▶ Problem requirements
Starting at the top of the listing, extract every line up to and including the one with "tag(o, label, 'rock')". Pictures stay out of the copy.

(Scripts that build scenes)
## BEGIN
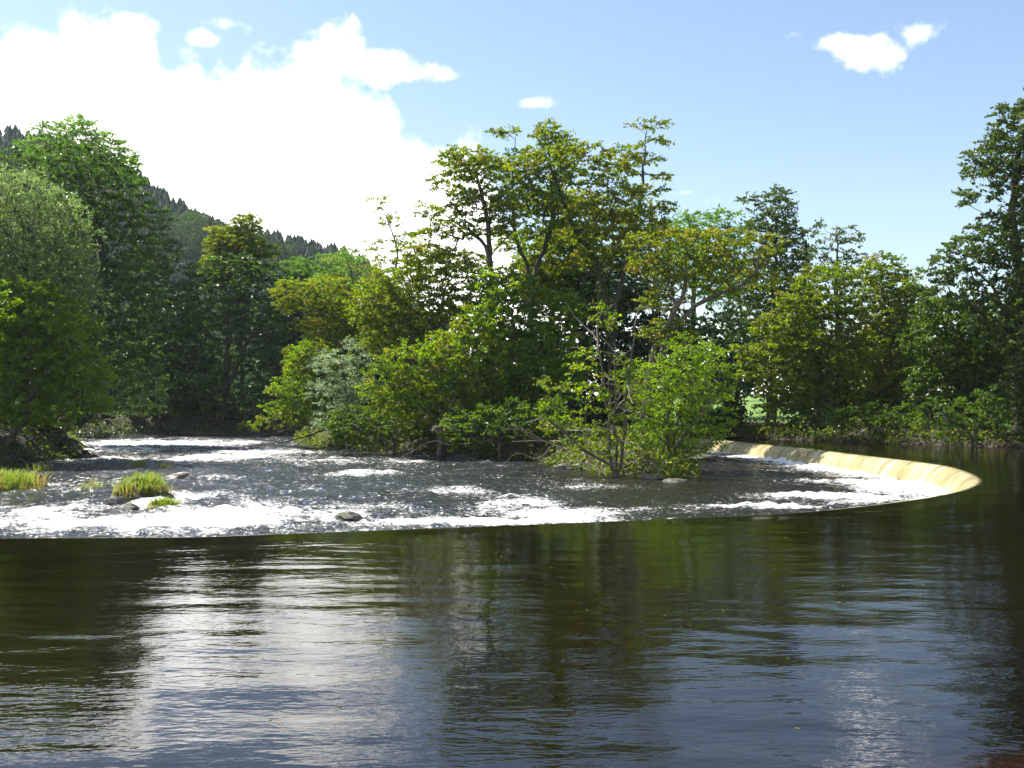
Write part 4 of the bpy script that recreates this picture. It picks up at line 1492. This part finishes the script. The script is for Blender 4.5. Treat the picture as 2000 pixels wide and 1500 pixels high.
c = at(40, 962, -.85)
grassy_islet('grassy_islet', (c[0] - 1.9, c[1] + 1.2, -1.0), (2.6, 1.7, .42), 3, 5200, 'long low islet of bright green grass at the left edge of the rapids', .2, 1.0, (.15, -.1, 0))
c = at(262, 985, -.85)
grassy_islet('grassy_islet', (c[0] + .1, c[1] + .7, -1.05), (1.15, .9, .92), 5, 2300, 'hummock of dark rock topped with yellow-green grass amid the white water', .14, .8, (.3, -.3, 0))
c = at(310, 1000, -.85)
grassy_islet('grassy_islet', (c[0] + .05, c[1] + .1, -1.02), (.6, .6, .42), 8, 1300, 'small tuft of straw-coloured grass trailing into foam below the rocky hummock', .2, .5, (.45, -.3, 0))


def rock(name, px, py, dims, seed, mat, label, dz=0.0, rot=0.0):
    c = at(px, py, -.85)
    lvl = float(lower_level(np.array([c[0]]), np.array([c[1]]))[0])
    cc = (c[0], c[1], lvl + dz)
    V, F = rock_mesh((0, 0, 0), dims, seed)
    if rot:
        cs, sn = math.cos(rot), math.sin(rot)
        x, z = V[:, 0].copy(), V[:, 2].copy()
        V[:, 0], V[:, 2] = x * cs - z * sn, x * sn + z * cs
    o = mesh(name, V + np.array(cc), F, M[mat], origin=np.array(cc))
    tag(o, label, 'rock')


rock('rock', 345, 935, (.62, .34, .2), 21, 'pale_rock', 'pale slanted rock showing above the rapids beyond the grassy hummock', .02, .25)
rock('rock', 228, 990, (.42, .4, .26), 23, 'rock', 'dark wet rock against the left side of the grassy hummock', .05)
rock('rock', 185, 1008, (.5, .4, .11), 24, 'rock', 'flat dark rock under sliding water left of the straw-coloured tuft', .02)
rock('rock', 682, 1018, (.42, .4, .2), 25, 'rock', 'lone dark rock in the foam just behind the near weir edge', .02)
rock('rock', 1322, 944, (.6, .4, .17), 26, 'rock', 'low brown rock in the water off the tip of the island', .0)
rock('rock', 1372, 900, (1.0, .7, .30), 27, 'rock', 'rock at the water line under the round willow bush', .05)
rock('rock', 1270, 938, (.6, .45, .25), 28, 'rock', 'mossy rock at the foot of the many-stemmed shrub', .05)
rock('rock', 1110, 918, (.8, .5, .28), 29, 'rock', 'dark rock on the shore left of the many-stemmed shrub', .05)


rock('rock', 252, 1000, (.3, .3, .2), 61, 'rock', 'small dark stone in front of the rocky hummock, touching the foam', .06)
rock('rock', 300, 1002, (.28, .24, .16), 62, 'rock', 'small dark stone between the hummock and the straw-coloured tuft', .05)
rock('rock', 640, 1010, (.22, .2, .12), 63, 'rock', 'tiny dark stone left of the lone dark rock by the near weir edge', .03)

def build_flecks():
    r = np.random.default_rng(64)
    n = 42
    y = r.uniform(8.5, 21, n)
    x = r.uniform(-.5, .5, n) * y * 1.05
    z = pool_waves(x, y) + .006
    P = np.stack([x, y, z], axis=1)
    N = np.stack([r.normal(0, .12, n), r.normal(0, .12, n), np.ones(n)], axis=1)
    v, f = leaves(P, N, r.normal(size=(n, 3)) * (1, 1, .05), r.uniform(.025, .06, n), .7, .08, r)
    o = mesh('floating_leaves', v, f, M['grass'], attrs={'tint': ('FACE', r.random(n)), 'brown': ('FACE', r.random(n))})
    tag(o, 'scattered small yellow leaves drifting on the dark upper river', 'leaves', kind='stuff')


build_flecks()


def tuft(px, py, seed, label, n=140):
    r = np.random.default_rng(seed)
    c = at(px, py, -.9)
    lvl = float(lower_level(np.array([c[0]]), np.array([c[1]]))[0]) - .05
    f = np.stack([c[0] + r.normal(0, .22, n), c[1] + r.normal(0, .2, n), np.full(n, lvl)], axis=1)
    V, q, t = grass_mesh(f, n, .3, .7, (.2, -.1, 0), seed, .012)
    tt = r.random(n)
    bb = np.clip(r.normal(.3, .2, n), 0, 1)
    o = mesh('grass_tuft', V, [q, t], M['grass'], origin=np.array((c[0], c[1], lvl)), attrs={'tint': ('FACE', np.concatenate([tt] * 3)), 'brown': ('FACE', np.concatenate([bb] * 3))})
    tag(o, label, 'grass tuft')


tuft(272, 912, 41, 'thin tuft of reedy grass standing in the rapids below the dark log')
tuft(322, 918, 42, 'smaller reedy tuft in the rapids just behind the pale slanted rock', 80)
tuft(82, 922, 43, 'tuft of grass on the far side of the long grassy islet')
tuft(165, 965, 44, 'sparse grass tuft between the long islet and the rocky hummock', 70)
tuft(185, 960, 45, 'reddish low tuft touching the water left of the rocky hummock', 80)


def stick(pts, r0, r1, step=.2, seed=0):
    r = np.random.default_rng(seed)
    sp = spline(pts, step)
    sp[1:-1] += r.normal(0, r0 * .25, (len(sp) - 2, 3))
    n = len(sp)
    return tubes(sp, np.arange(n) - 1, np.linspace(r0, r1, n), range(n), 7, np.ones(n, bool))


def drift(name, label, cat, lines, mat):
    org = np.array(lines[0][0][0])
    root = tag(empty(name, org), label, cat)
    for i, (pts, a, b, nm) in enumerate(lines):
        v, f = stick([np.array(p) for p in pts], a, b, seed=i + len(lines) * 3)
        mesh(nm, v, f, M[mat], root, org, smooth=True)


d = 60.5
drift('fallen_log', 'dark fallen log sloping down from the left bank into the rapids', 'log',
      [([pt(80, 845, d + 1), pt(130, 868, d), pt(185, 905, d - 1)], .55, .42, 'trunk'),
       ([pt(140, 856, d), pt(170, 872, d - .3), pt(205, 880, d - .6)], .05, .02, 'branch'),
       ([pt(130, 860, d), pt(60, 850, d), pt(0, 870, d)], .07, .03, 'branch')], 'bark_dark')
drift('fallen_branch', 'bare grey branch arching over the dark far bank into the rapids', 'branch',
      [([pt(180, 820, 72), pt(222, 822, 72), pt(250, 838, 72), pt(272, 852, 72)], .05, .02, 'branch')], 'deadwood')
dd = 57
drift('fallen_branch', 'tangle of bare brown branches lying on the left bank above the long islet', 'branch',
      [([pt(-20, 880, dd), pt(60, 860, dd), pt(150, 828, dd)], .07, .025, 'branch'),
       ([pt(10, 862, dd), pt(60, 875, dd - .5), pt(90, 892, dd - 1)], .045, .015, 'branch'),
       ([pt(-10, 840, dd), pt(50, 850, dd), pt(110, 850, dd)], .05, .02, 'branch'),
       ([pt(20, 890, dd - 1), pt(90, 862, dd - 1), pt(140, 850, dd - 1)], .04, .015, 'branch')], 'bark')
drift('fallen_branch', 'long bare branch bowed low along the shaded foot of the island', 'branch',
      [([pt(780, 895, 61), pt(845, 862, 61), pt(880, 868, 60), pt(970, 858, 59)], .05, .03, 'branch')], 'deadwood')
e = 47
drift('fallen_branch', 'spray of bare silvery twigs hanging over the water left of the many-stemmed shrub', 'branch',
      [([pt(1110, 880, e), pt(1060, 862, e), pt(1000, 862, e)], .035, .012, 'branch'),
       ([pt(1080, 868, e), pt(1050, 895, e), pt(1010, 885, e), pt(985, 905, e)], .02, .008, 'branch'),
       ([pt(1070, 865, e), pt(1020, 840, e), pt(985, 838, e)], .02, .008, 'branch'),
       ([pt(1100, 876, e), pt(1060, 898, e), pt(1035, 880, e)], .02, .008, 'branch'),
       ([pt(1060, 862, e), pt(1030, 850, e), pt(1000, 828, e)], .016, .007, 'branch')], 'deadwood')
drift('fallen_branch', 'low branch reaching from the trailing alder down to the rapids', 'branch',
      [([pt(690, 815, 74), pt(620, 845, 74), pt(560, 862, 74), pt(500, 868, 74)], .09, .02, 'branch'),
       ([pt(610, 848, 74), pt(575, 870, 74), pt(540, 868, 74)], .035, .012, 'branch')], 'bark_dark')


def build_haze():
    x0, x1, y0, y1, z0, z1 = -645, 645, -205, 885, -4.0, 175.0
    v = [(x, y, z) for z in (z0, z1) for x, y in ((x0, y0), (x1, y0), (x1, y1), (x0, y1))]
    f = np.array([[3, 2, 1, 0], [4, 5, 6, 7], [0, 1, 5, 4], [1, 2, 6, 5], [2, 3, 7, 6], [3, 0, 4, 7]])
    m, t, out = material('thin_summer_haze')
    vol = t.n('ShaderNodeVolumePrincipled')
    vol.inputs['Color'].default_value = (.80, .90, 1.0, 1)
    vol.inputs['Density'].default_value = HAZE
    vol.inputs['Anisotropy'].default_value = .2
    t.link(vol.outputs[0], out.inputs['Volume'])
    o = mesh('haze', v, f, m)
    tag(o, kind='stuff')


HAZE = .00011
build_haze()


def build_fence():
    y = 76.0
    xs = [14.6, 17.0, 19.0, 21.4, 23.8, 26.2]
    root = tag(empty('fence', (19.0, y, ground_z(19.0, y))), 'wire mesh fence with dark wooden posts before the sunny field gap', 'fence')
    org = np.array(root.location)
    for x in xs:
        g = ground_z(x, y)
        w = .13 if abs(x - 19.0) < .1 else .07
        h = 2.2 if abs(x - 19.0) < .1 else 1.5
        k = 8
        an = np.arange(k) / k * 2 * math.pi
        V = np.concatenate([np.stack([x + np.cos(an) * w, y + np.sin(an) * w, np.full(k, g + q)], axis=1) for q in (-.3, h)] + [np.array([[x, y, g + h + .03]])])
        F = np.array([[b, (b + 1) % k, k + (b + 1) % k, k + b] for b in range(k)])
        T = np.array([[k + b, k + (b + 1) % k, 2 * k] for b in range(k)])
        mesh('post', V, [F, T], M['fence_wood'], root, org)
    V, F = [], []
    g = ground_z(19.0, y)
    def bar(a, b, w):
        a, b = np.array(a), np.array(b)
        dirn = unit(b - a)
        u = unit(np.cross(dirn, (0.3, 1, .2)))
        v_ = np.cross(dirn, u)
        o = len(V) * 8
        V.append(np.array([a + u * w, a + v_ * w, a - u * w, a - v_ * w, b + u * w, b + v_ * w, b - u * w, b - v_ * w]))
        F.append(np.array([[o + i, o + (i + 1) % 4, o + 4 + (i + 1) % 4, o + 4 + i] for i in range(4)]))
    for z in (.15, .4, .65, .9, 1.15, 1.4):
        bar((xs[0], y, g + z), (xs[-1], y, g + z), .006)
    for x in np.arange(xs[0], xs[-1], .22):
        bar((x, y, g + .15), (x, y, g + 1.4), .005)
    o = mesh('wire_mesh', np.concatenate(V), np.concatenate(F), M['wire'], root, org)
    o['kind'] = 'stuff'


build_fence()
tris = sum(sum(len(p.vertices) - 2 for p in o.data.polygons) if False else len(o.data.loops) - 2 * len(o.data.polygons) for o in bpy.data.objects if o.type == 'MESH')
print('TRIS', tris, 'LEAVES', N_LEAVES)
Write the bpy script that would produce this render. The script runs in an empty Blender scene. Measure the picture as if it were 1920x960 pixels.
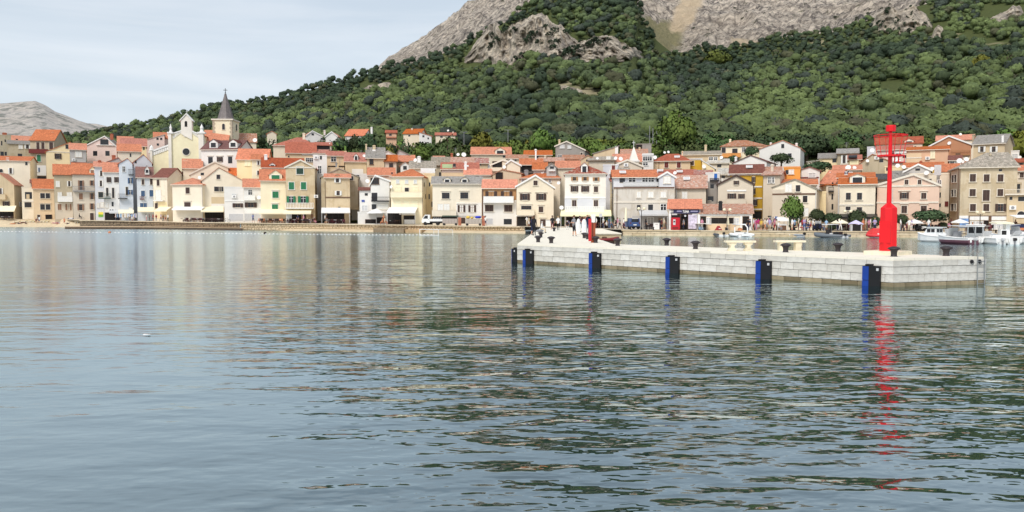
## END
▶ Task response
Write part 4 of the bpy script that recreates this picture. It picks up at line 1492. This part finishes the script. The script is for Blender 4.5. Treat the picture as 2000 pixels wide and 1500 pixels high.
c = at(40, 962, -.85)
grassy_islet('grassy_islet', (c[0] - 1.9, c[1] + 1.2, -1.0), (2.6, 1.7, .42), 3, 5200, 'long low islet of bright green grass at the left edge of the rapids', .2, 1.0, (.15, -.1, 0))
c = at(262, 985, -.85)
grassy_islet('grassy_islet', (c[0] + .1, c[1] + .7, -1.05), (1.15, .9, .92), 5, 2300, 'hummock of dark rock topped with yellow-green grass amid the white water', .14, .8, (.3, -.3, 0))
c = at(310, 1000, -.85)
grassy_islet('grassy_islet', (c[0] + .05, c[1] + .1, -1.02), (.6, .6, .42), 8, 1300, 'small tuft of straw-coloured grass trailing into foam below the rocky hummock', .2, .5, (.45, -.3, 0))


def rock(name, px, py, dims, seed, mat, label, dz=0.0, rot=0.0):
    c = at(px, py, -.85)
    lvl = float(lower_level(np.array([c[0]]), np.array([c[1]]))[0])
    cc = (c[0], c[1], lvl + dz)
    V, F = rock_mesh((0, 0, 0), dims, seed)
    if rot:
        cs, sn = math.cos(rot), math.sin(rot)
        x, z = V[:, 0].copy(), V[:, 2].copy()
        V[:, 0], V[:, 2] = x * cs - z * sn, x * sn + z * cs
    o = mesh(name, V + np.array(cc), F, M[mat], origin=np.array(cc))
    tag(o, label, 'rock')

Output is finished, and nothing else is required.